1/ Entre 1954 et 1964, l’Indochine occupe une place importante dans la stratégie extérieure de la Chine, pour des raisons à la fois idéologiques (anti-impérialisme, anticolonialisme, concurrence avec l’URSS), géopolitiques (containment américain) et historiques (suzeraineté). La France, de son côté appareil comme un colonisateur qui veut maintenir son influence. Il s’ensuit des relations ambigües entre les deux protagonistes. Pour la Chine, l’objectif majeur est de dissocier le camp occidental, même si la recherche des nouveaux partenaires face à l’URSS ouvre la voie, tardivement, à la reconnaissance de la République populaire de Chine par la France.

2/ Les relations sino-françaises butent sur des limites évidentes. En effet, la République populaire de Chine souhaite réduire l’influence des Occidentaux en Indochine, notamment les États-Unis. Ainsi s’explique son soutien à la lutte du Vietnam. À l’inverse, la France adopte une position toujours pro-occidentale, motivée par la nécessité de contenir la révolution communiste et de réduire l’influence chinoise. C’est pourquoi elle cherche d’abord à renforcer la coopération économique, culturelle et militaire avec les nouveaux États indochinois. Sous la IVe République, elle coopère avec les États-Unis afin de résister à l’expansion communiste en Indochine (OTASE, collaboration avec le Sud-Vietnam, le Laos et le Cambodge), tout en évitant d’irriter les communistes. Si des convergences apparaissent quant à l’application des accords de Genève, puis sur la neutralisation du Laos et du Cambodge, il existe aussi des concurrences, notamment dans ce dernier pays.

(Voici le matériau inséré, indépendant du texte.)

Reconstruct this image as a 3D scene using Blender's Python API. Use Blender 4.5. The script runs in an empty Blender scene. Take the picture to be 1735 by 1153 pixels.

De plus, la dégradation des relations entre l’URSS et la Chine a un effet surtout négatif sur les relations franco-chinoise : l’URSS voulant la neutralisation du Vietnam, comme la France, la Chine refuse cette solution.

3/ Certes difficiles, la coopération entre la Chine et la France ont été réelles quoique limitées, de 1965 à 1975. Pour Charles de Gaulle, la reconnaissance de la Chine ne permet pas de promouvoir une solution politique de la question indochinoise basée sur la neutralisation. La France se tourne dès lors directement vers la République démocratique du Vietnam et le FNL. De fait la Chine s’oppose toujours, aux négociations au sujet du Vietnam jusqu’à la fin de 1968, tandis que l’URSS cherche au contraire à jouer les médiateurs entre les États-Unis et le Nord-Vietnam : elle suspecte une combinaison américano-soviétique pour contenir la révolution en Asie et isoler la Chine. En 1968, suite à l’invasion de la Tchécoslovaquie, puis, en 1969, au conflit frontalier sino-soviétique, l’URSS devient la menace principale, la Chine cesse de s’opposer aux négociations sur le Vietnam, ouvrant la voie à un dégel sino-américain porte par Nixon et Kissinger. Il n’a rien à voir avec la France, dont l’influence est très limitée, comme le montre l’incapacité des accords de Paris de 1973 à apporter la paix au Vietnam. La France ne joue un rôle effectif qu’au Cambodge, rôle mis à mal par le coup d’État de Lon Nol, en 1970, et le départ consécutif de Sihanouk à Pékin.

Ces résultats scientifiques méritent publication. En effet, la thèse de Gong Tianhui propose une analyse pertinente, claire et convaincante de la politique chinoise vis-à-vis de la France et de l’Indochine entre 1954 et 1964. Si, à propos du Vietnam, elle confirme largement les nombreux travaux que lui ont été consacré, elle apporte beaucoup de neuf  sur le Laos, avec une excellente analyse des rapports de force internes et de l’action de la France et, plus encore, sur le Cambodge surtout, en raison de l’importance du lien entre le prince Sihanouk Norodom, la France et la Chine.